In fact there is much made in this story of  innocence and purity being the protection against possession, while sin and weakness and deception are the doorways for it. By this template, any adult or adolescent male child can, almost at any time, be possessed, if a demon is about. We all have weaknesses. We all sin. We are all deceived in some way or other. Only the truly saintly, of which there are almost none, says the former exorcist, can be assured of protection.

This is the God of religion, I think. The God of the natural mind, for the natural mind always wants to make things hinge on itself, on things the creature has done, rather than celebrating what the Creator has done. On the power and integrity of the creature rather than that of the Creator.

More and more God is showing me that it is the latter that is the only thing that really matters: What He has done. Who He is.

And that is not the message of this story; instead it celebrates the basic goodness of a man, the power of human love and a man’s decision to sacrifice for his family. That is what we are to applaud.

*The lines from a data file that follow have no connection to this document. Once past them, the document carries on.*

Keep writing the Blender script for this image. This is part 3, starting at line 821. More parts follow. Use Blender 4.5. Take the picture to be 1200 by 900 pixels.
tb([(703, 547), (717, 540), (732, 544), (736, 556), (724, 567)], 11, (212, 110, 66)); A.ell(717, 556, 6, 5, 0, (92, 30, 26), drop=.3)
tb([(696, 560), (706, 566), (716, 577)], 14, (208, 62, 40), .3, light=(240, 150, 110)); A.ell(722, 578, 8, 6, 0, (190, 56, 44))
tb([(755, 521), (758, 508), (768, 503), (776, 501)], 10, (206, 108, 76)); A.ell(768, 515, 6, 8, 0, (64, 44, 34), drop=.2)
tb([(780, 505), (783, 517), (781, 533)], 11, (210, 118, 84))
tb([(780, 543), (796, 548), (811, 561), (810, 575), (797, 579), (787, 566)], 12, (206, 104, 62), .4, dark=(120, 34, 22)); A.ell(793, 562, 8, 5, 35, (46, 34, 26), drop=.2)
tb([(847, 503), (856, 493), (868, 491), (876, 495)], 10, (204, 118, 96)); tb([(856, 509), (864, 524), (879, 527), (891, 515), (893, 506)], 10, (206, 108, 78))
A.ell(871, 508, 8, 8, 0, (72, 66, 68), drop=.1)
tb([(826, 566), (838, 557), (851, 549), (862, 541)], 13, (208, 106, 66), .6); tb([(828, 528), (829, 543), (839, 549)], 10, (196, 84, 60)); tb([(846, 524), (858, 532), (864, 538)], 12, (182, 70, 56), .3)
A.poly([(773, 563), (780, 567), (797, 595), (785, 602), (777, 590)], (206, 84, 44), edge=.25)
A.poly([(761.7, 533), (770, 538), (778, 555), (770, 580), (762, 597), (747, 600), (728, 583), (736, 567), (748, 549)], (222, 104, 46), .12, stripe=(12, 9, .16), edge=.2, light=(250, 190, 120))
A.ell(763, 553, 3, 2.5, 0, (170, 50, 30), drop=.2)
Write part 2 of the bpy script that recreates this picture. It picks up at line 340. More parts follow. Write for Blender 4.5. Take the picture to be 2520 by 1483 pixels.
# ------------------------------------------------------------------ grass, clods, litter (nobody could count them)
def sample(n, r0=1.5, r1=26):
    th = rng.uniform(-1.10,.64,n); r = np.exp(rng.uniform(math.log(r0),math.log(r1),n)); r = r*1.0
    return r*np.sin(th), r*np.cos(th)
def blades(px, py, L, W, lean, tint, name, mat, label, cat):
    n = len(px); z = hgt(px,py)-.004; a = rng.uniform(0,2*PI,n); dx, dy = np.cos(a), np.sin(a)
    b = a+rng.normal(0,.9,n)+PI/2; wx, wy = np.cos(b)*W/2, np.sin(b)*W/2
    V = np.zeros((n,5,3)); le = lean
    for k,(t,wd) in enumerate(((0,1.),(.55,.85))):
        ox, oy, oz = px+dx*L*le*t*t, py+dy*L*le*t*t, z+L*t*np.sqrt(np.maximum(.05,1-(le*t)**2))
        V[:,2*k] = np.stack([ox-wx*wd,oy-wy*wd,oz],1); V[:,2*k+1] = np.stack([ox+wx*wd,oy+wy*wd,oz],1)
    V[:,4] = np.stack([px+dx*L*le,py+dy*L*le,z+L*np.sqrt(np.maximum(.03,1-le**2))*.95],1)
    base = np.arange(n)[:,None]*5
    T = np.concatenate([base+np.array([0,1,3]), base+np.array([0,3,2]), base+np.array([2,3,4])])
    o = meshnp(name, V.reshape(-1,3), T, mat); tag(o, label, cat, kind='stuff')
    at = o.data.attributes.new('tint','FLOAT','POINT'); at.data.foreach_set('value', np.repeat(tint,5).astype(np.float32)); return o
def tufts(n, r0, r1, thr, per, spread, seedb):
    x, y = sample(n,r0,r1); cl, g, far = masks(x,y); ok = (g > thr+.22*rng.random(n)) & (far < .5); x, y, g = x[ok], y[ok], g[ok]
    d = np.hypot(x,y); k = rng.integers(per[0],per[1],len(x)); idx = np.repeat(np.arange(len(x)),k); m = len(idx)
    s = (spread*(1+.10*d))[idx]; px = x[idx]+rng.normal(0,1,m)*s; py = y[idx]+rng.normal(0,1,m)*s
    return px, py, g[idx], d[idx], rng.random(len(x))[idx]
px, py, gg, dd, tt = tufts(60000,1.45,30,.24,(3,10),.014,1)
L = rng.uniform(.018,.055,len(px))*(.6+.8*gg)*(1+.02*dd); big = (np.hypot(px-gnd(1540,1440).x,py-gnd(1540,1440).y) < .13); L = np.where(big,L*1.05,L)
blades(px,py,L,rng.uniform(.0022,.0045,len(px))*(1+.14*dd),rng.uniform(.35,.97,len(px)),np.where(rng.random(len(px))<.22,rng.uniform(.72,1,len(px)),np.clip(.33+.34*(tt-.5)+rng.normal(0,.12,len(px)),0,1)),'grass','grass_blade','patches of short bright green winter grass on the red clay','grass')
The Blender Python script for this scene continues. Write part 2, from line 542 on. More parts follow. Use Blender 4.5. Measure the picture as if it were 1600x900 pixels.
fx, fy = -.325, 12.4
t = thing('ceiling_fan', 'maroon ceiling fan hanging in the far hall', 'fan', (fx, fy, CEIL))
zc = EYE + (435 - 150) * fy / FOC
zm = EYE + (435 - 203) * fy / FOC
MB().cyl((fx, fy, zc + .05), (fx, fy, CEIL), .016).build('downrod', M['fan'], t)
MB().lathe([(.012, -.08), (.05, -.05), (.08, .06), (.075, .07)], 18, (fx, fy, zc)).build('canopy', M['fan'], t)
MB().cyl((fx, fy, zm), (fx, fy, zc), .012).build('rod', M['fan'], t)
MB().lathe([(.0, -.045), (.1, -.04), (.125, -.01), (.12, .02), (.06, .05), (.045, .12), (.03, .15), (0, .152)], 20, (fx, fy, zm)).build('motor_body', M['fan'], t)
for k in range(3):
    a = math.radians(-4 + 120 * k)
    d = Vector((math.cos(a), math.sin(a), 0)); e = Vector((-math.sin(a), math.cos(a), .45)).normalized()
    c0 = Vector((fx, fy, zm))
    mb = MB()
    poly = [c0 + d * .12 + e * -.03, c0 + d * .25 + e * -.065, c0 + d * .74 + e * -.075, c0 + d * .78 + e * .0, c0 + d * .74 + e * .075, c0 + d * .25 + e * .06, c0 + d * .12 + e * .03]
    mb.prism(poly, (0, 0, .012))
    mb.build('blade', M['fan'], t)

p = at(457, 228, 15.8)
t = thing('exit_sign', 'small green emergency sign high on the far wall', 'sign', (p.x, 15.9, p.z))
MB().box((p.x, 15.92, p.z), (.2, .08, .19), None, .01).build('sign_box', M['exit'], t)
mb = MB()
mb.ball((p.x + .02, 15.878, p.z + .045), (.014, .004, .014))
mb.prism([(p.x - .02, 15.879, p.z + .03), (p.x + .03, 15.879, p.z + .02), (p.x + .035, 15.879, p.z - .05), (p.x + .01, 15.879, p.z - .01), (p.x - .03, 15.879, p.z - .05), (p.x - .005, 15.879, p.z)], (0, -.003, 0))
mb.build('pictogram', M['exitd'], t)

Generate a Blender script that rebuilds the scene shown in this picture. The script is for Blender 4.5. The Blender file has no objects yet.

It is a common theme in Koontz’s work, and, I’m sure, one of the reasons he has become a best-selling novelist. But ultimately, man is not basically good, human love is weak and while self-sacrifice is laudable, it’s nothing compared to the sacrifice of the King of Kings and Lord of Lords, particularly when you consider that it was done for those who were at the time His enemies.

1 thought on “What the Night Knows

  1. KC

    You’re right. I thought many of the same things when I read it. I keep being drawn back to Koontz because he is great at what he does. It does bother me that he often gives God such a bum rap, but I always allow my thoughts to be drawn to the Truth, whether or not he is pointing it out.